_Given exercise_
The lines to be extracted run from the start of the listing through the line containing "m = M(); m.box((L-.08, .06, 0), (L-.06, D-.08, .1));"; copy them exactly and nothing else.

_Given data_
*-*-*
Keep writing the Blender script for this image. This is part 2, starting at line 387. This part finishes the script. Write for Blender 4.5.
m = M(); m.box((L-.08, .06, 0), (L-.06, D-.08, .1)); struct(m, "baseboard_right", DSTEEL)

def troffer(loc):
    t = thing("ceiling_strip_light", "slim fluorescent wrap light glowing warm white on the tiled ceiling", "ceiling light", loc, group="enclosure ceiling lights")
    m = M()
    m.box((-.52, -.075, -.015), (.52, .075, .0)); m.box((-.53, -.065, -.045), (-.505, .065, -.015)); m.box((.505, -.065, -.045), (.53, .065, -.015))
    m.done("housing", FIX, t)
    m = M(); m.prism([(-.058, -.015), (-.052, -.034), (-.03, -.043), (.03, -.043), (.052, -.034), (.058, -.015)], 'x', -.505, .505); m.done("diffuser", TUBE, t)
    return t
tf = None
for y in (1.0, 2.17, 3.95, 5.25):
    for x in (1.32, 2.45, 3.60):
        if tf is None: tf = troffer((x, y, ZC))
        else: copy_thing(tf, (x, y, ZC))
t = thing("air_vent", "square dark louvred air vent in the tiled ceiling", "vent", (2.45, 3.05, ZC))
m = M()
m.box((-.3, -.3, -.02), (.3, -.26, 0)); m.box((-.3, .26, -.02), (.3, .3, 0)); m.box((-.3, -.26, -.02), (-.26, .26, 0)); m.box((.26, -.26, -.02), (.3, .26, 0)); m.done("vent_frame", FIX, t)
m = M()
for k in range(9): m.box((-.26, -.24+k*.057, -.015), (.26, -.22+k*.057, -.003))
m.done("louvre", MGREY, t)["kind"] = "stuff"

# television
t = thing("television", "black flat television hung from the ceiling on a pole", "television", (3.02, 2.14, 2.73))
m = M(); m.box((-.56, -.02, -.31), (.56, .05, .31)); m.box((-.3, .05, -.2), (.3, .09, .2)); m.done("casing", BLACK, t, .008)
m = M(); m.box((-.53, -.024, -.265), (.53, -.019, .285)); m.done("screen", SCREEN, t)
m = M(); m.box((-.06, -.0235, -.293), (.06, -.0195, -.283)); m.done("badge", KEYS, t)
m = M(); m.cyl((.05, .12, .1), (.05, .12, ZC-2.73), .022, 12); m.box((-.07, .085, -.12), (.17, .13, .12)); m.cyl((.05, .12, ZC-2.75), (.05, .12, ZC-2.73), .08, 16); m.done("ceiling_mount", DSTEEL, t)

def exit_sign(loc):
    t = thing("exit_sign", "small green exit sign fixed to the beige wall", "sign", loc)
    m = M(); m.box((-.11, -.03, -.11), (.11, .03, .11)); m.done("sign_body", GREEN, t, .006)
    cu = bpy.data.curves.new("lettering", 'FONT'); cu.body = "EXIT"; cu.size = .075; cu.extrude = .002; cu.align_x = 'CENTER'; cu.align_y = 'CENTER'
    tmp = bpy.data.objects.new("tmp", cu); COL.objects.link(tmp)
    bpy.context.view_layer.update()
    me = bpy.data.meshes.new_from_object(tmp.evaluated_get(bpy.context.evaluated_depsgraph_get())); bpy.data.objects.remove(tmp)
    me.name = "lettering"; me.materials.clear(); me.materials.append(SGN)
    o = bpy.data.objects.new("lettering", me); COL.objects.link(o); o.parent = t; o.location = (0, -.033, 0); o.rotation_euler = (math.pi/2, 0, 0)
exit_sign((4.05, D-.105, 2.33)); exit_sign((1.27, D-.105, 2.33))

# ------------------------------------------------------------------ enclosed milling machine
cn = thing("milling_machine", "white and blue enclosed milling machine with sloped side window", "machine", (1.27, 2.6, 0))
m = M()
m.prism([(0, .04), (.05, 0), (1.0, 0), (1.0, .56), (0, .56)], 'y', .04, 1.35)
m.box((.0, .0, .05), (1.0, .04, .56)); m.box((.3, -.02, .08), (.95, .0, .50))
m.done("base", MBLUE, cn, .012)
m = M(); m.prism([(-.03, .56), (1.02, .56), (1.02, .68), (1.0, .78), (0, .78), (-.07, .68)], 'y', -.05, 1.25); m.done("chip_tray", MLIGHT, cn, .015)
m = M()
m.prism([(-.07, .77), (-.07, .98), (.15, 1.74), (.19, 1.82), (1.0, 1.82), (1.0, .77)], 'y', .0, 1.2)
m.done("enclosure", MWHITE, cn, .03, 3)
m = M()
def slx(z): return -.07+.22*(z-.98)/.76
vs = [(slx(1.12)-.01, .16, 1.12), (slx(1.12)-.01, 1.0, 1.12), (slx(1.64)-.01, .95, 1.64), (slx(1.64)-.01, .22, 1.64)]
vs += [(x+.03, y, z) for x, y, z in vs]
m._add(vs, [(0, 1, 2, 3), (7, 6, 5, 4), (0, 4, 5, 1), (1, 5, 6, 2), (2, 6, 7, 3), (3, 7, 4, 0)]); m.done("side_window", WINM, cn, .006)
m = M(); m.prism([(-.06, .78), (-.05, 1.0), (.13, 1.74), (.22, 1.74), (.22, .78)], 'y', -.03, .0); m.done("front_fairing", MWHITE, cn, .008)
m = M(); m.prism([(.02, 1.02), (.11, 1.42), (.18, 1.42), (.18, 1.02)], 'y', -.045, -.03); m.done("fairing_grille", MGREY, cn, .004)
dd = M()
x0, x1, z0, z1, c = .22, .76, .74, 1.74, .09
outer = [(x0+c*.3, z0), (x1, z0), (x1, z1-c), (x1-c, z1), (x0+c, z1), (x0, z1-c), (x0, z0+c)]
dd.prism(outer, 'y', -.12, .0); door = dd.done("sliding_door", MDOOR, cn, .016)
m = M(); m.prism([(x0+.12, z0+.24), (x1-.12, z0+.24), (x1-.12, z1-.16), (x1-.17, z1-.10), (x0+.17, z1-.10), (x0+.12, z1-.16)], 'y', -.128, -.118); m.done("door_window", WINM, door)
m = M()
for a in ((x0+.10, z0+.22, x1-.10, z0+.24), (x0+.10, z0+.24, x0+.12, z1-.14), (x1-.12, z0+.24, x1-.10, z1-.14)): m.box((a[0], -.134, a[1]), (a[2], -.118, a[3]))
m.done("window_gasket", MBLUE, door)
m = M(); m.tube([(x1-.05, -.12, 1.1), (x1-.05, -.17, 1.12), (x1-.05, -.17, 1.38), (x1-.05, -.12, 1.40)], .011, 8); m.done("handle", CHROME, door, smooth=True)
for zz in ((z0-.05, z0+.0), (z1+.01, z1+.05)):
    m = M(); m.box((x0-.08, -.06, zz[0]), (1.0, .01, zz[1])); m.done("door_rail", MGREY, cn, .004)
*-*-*
_Output for this exercise_
Keep writing the Blender script for this image. This is part 2, starting at line 387. This part finishes the script. Write for Blender 4.5.
m = M(); m.box((L-.08, .06, 0), (L-.06, D-.08, .1)); struct(m, "baseboard_right", DSTEEL)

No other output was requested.